## Stated problem
Include in the output exactly the lines from the opening of the data through the line containing "Vector((0, 0, 1))", and nothing more.

## Provided material
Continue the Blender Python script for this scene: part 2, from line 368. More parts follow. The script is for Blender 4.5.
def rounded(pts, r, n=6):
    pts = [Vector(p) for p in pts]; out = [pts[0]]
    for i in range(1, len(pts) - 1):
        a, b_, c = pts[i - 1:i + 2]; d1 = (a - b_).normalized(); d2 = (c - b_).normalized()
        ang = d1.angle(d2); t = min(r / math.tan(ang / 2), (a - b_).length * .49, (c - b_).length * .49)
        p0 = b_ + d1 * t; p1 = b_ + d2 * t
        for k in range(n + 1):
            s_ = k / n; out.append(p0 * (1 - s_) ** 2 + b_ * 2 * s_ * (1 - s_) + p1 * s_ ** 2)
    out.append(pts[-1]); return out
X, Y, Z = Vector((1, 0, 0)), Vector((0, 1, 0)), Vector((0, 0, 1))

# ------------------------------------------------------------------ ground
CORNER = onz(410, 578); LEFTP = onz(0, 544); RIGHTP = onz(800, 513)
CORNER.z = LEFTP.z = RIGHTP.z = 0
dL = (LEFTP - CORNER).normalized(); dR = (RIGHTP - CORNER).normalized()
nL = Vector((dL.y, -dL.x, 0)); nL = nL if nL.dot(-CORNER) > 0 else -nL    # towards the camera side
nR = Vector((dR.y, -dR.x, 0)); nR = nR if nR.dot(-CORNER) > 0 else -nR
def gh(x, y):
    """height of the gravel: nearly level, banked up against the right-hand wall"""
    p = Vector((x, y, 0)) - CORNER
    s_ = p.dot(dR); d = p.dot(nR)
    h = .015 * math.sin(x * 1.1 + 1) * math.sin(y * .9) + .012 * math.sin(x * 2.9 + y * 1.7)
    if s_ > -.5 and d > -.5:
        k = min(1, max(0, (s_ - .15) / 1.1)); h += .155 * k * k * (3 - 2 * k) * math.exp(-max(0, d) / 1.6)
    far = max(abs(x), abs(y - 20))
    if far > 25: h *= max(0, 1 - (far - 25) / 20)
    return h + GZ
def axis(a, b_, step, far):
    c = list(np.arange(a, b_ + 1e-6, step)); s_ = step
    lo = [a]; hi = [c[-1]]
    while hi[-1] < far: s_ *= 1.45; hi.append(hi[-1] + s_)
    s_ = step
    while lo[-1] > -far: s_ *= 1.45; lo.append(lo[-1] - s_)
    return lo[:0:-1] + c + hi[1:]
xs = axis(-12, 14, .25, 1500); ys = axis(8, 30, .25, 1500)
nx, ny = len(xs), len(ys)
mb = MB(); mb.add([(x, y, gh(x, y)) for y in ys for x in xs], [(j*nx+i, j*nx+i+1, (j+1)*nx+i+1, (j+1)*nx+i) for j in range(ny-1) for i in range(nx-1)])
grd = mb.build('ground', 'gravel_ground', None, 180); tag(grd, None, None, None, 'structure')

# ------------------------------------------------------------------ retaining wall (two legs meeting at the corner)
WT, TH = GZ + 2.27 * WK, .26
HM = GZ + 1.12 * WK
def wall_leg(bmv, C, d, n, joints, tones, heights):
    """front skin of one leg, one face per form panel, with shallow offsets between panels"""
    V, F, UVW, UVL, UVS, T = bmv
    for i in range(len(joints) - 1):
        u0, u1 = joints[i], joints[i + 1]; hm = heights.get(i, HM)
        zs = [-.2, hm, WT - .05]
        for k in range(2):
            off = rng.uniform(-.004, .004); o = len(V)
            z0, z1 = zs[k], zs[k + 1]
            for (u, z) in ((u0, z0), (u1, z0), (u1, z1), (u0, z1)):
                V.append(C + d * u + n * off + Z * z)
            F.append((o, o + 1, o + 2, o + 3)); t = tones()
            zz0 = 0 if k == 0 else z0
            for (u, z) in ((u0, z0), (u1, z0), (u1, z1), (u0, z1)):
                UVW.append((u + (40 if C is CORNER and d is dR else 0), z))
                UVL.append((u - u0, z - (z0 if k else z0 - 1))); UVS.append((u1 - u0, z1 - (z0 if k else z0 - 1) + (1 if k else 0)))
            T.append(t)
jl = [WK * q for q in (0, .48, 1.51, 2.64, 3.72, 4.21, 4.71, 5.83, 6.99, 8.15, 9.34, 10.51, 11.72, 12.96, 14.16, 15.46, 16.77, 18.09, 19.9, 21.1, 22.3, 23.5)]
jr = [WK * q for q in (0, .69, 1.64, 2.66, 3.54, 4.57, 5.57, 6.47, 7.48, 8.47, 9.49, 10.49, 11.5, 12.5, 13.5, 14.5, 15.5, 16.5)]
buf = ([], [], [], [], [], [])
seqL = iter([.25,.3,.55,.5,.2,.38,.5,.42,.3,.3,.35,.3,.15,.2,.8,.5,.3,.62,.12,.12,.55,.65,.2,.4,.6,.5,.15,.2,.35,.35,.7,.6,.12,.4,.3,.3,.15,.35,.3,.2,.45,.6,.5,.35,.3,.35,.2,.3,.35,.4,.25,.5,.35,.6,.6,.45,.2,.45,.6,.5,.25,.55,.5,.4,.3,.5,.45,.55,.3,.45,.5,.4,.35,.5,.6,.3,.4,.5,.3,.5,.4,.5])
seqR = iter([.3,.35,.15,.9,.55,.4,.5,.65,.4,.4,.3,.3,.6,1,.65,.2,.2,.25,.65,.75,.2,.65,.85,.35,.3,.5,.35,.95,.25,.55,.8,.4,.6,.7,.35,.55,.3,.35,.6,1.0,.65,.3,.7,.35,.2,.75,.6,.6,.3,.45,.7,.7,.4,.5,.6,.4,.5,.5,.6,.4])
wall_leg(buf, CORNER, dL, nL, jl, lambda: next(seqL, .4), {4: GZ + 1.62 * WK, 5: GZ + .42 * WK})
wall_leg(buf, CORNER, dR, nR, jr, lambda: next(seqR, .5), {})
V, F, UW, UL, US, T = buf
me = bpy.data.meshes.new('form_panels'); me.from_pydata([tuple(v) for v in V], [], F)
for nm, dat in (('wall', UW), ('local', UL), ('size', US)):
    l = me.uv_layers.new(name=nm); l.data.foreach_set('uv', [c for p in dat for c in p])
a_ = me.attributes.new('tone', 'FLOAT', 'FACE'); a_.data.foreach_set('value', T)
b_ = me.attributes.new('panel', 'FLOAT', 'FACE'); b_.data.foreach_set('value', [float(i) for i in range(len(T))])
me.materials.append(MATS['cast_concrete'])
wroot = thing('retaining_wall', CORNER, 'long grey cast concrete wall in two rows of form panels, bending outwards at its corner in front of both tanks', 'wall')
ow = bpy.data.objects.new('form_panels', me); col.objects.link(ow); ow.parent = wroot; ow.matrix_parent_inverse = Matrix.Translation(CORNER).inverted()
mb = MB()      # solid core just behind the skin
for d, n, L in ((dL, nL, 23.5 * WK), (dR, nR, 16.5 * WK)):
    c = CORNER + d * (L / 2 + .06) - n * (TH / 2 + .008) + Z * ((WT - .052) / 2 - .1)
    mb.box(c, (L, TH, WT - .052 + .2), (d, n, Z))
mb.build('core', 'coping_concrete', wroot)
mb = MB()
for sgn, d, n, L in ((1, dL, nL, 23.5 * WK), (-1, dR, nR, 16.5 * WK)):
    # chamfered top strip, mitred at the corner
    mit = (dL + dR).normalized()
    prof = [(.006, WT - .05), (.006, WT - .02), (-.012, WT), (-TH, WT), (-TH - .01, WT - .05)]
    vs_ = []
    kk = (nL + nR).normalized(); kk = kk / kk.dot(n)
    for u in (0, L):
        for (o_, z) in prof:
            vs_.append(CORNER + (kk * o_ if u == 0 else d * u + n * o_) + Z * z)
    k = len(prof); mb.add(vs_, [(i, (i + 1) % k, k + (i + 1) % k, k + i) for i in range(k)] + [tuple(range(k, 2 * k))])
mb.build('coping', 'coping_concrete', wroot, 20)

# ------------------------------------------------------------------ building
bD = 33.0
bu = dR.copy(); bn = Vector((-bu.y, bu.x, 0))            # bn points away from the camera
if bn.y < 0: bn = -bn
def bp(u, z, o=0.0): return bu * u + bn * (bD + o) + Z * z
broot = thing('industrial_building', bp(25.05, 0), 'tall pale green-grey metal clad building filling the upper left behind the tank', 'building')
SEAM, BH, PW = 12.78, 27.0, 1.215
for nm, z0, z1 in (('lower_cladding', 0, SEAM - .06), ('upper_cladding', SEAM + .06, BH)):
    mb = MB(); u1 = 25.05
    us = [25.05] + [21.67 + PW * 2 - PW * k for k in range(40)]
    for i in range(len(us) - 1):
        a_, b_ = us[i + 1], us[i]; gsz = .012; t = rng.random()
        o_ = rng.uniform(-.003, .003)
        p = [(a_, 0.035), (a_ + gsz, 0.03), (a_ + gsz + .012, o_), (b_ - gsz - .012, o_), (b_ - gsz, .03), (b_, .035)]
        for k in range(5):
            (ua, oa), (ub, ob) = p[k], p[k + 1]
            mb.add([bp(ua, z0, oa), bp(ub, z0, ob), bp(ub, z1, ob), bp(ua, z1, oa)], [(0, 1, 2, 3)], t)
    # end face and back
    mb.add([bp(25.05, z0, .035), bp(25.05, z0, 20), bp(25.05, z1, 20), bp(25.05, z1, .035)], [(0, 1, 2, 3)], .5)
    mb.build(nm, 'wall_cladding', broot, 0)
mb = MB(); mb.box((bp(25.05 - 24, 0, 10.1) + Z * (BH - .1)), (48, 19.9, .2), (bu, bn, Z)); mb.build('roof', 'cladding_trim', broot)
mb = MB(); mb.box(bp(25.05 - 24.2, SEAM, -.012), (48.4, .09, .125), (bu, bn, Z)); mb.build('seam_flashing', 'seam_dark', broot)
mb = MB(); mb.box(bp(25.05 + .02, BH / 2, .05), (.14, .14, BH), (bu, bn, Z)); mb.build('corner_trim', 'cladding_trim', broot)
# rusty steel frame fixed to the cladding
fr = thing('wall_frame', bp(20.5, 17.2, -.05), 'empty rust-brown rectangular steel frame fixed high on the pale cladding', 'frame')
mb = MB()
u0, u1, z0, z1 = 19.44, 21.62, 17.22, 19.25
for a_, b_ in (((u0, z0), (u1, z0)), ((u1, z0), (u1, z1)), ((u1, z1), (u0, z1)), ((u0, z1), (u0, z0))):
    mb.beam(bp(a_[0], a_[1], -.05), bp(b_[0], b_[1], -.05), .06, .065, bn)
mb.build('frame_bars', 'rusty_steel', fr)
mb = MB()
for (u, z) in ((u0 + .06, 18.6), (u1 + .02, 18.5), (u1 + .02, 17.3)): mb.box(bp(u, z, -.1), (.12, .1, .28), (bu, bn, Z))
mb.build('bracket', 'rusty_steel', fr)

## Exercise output
Continue the Blender Python script for this scene: part 2, from line 368. More parts follow. The script is for Blender 4.5.
def rounded(pts, r, n=6):
    pts = [Vector(p) for p in pts]; out = [pts[0]]
    for i in range(1, len(pts) - 1):
        a, b_, c = pts[i - 1:i + 2]; d1 = (a - b_).normalized(); d2 = (c - b_).normalized()
        ang = d1.angle(d2); t = min(r / math.tan(ang / 2), (a - b_).length * .49, (c - b_).length * .49)
        p0 = b_ + d1 * t; p1 = b_ + d2 * t
        for k in range(n + 1):
            s_ = k / n; out.append(p0 * (1 - s_) ** 2 + b_ * 2 * s_ * (1 - s_) + p1 * s_ ** 2)
    out.append(pts[-1]); return out
X, Y, Z = Vector((1, 0, 0)), Vector((0, 1, 0)), Vector((0, 0, 1))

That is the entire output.